For now, we turn our attention to a recent incident involving the alleged slugfest, or physical fisticuffs, between some supporters of the Vice-Presidential Candidate of the country’s main opposition New Patriotic Party (NPP), Dr. Mahamudu Bawumia, and some National Democratic Congress’ apparatchiks and hired thugs in the Tamale-Central Constituency of a suburban district called Tsangli (See “Tamale: Bawumia Toilet Project Sparks NPP, NDC Fight” Classfmonline.com / Ghanaweb.com 4/29/16). The incident is widely known to have originated in an earnest request that the Chiefs, Elders and the people of Tsangli put before the then-newly elected National Democratic Congress’ government of President John Evans Atta-Mills some time in 2009. That was some 7 years ago, if my elementary arithmetic serves me accurately. Tsangli’s main place of convenience, we are told, had lapsed into abject disrepair and was spreading a foul smell across the otherwise quite descent suburban community, and threatened the latter with the imminent possibility of an epidemic.

Well, as was all to be expected from a government that falsely claimed to be socially democratic but whose forensically verifiable track-record traumatically pointed towards the unabashedly narcissistic and pathologically megalomaniacal, absolutely nothing came out of this pressing request from the leaders of Tsangli, until sometime late last year the recently “Alhajified” Dr. Bawumia decided to facilitate the actualization of the request by the “Tsanglians,” in much the same way that many a denizen of the Volta Region and a Ghanaian politician or heavily partisan citizen might perform a rhetorical acrobatic display over the nominal identity of a resident of that strip-mall enclave of our country, namely, Button-A, a “Voltarian,” or Button-B, a “Voltaian” or “Voltaic,” by having sand and gravel transported to the location earmarked for the project by the truckload. This, of course, is what the “Konongo Kaya” operatives of the National Democratic Congress resent the most. Which was why they hurriedly dispatched a brigade of hired goons and thugs to, literally, checkmate the Bawumia group.

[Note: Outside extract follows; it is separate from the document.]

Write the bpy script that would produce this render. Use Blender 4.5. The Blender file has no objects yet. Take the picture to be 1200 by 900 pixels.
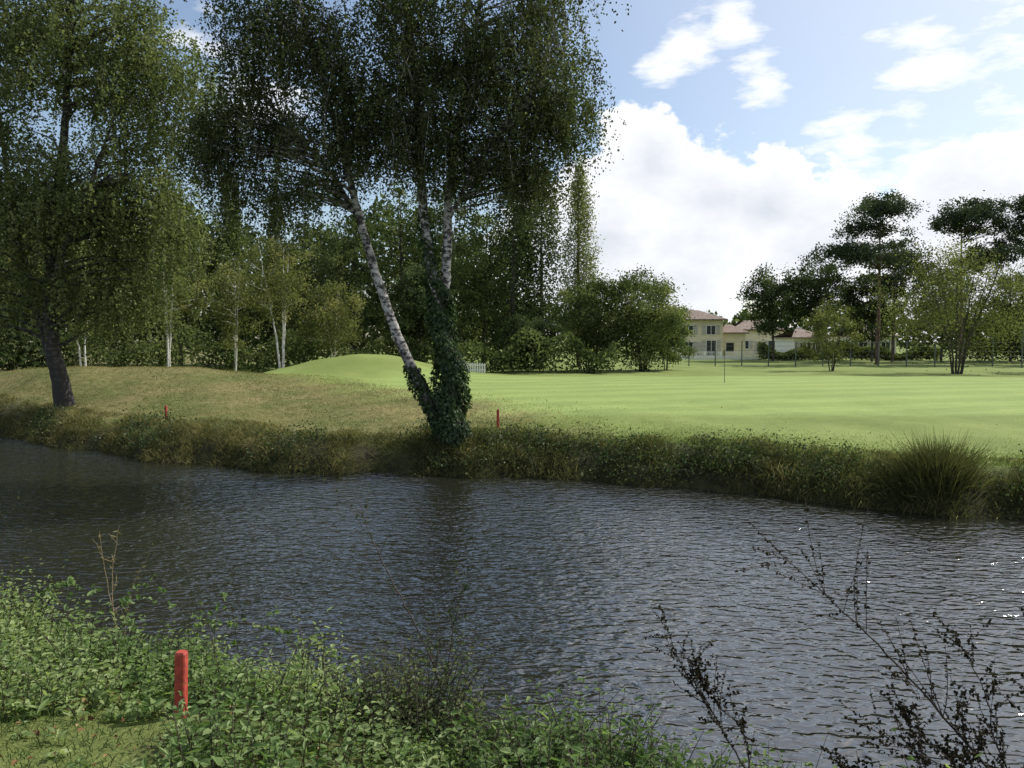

And for about three hours, we are reliably told that a savage slugfest ensued between some staunch supporters of both major parties, until local police personnel stepped in to part these two groups of inveterate ideological enemies. The lesson learned here is simple, and it is one that I have repeatedly counseled time without number in the recent past. Which, of course, is the fact that one language that the key operatives of the Mahama-led government of the National Democratic Congress fear the most is a political opponent who knows how to do things right and better than themselves, and would not hesitate to opportunely step up to the proverbial plate and give them a stiff run for their money.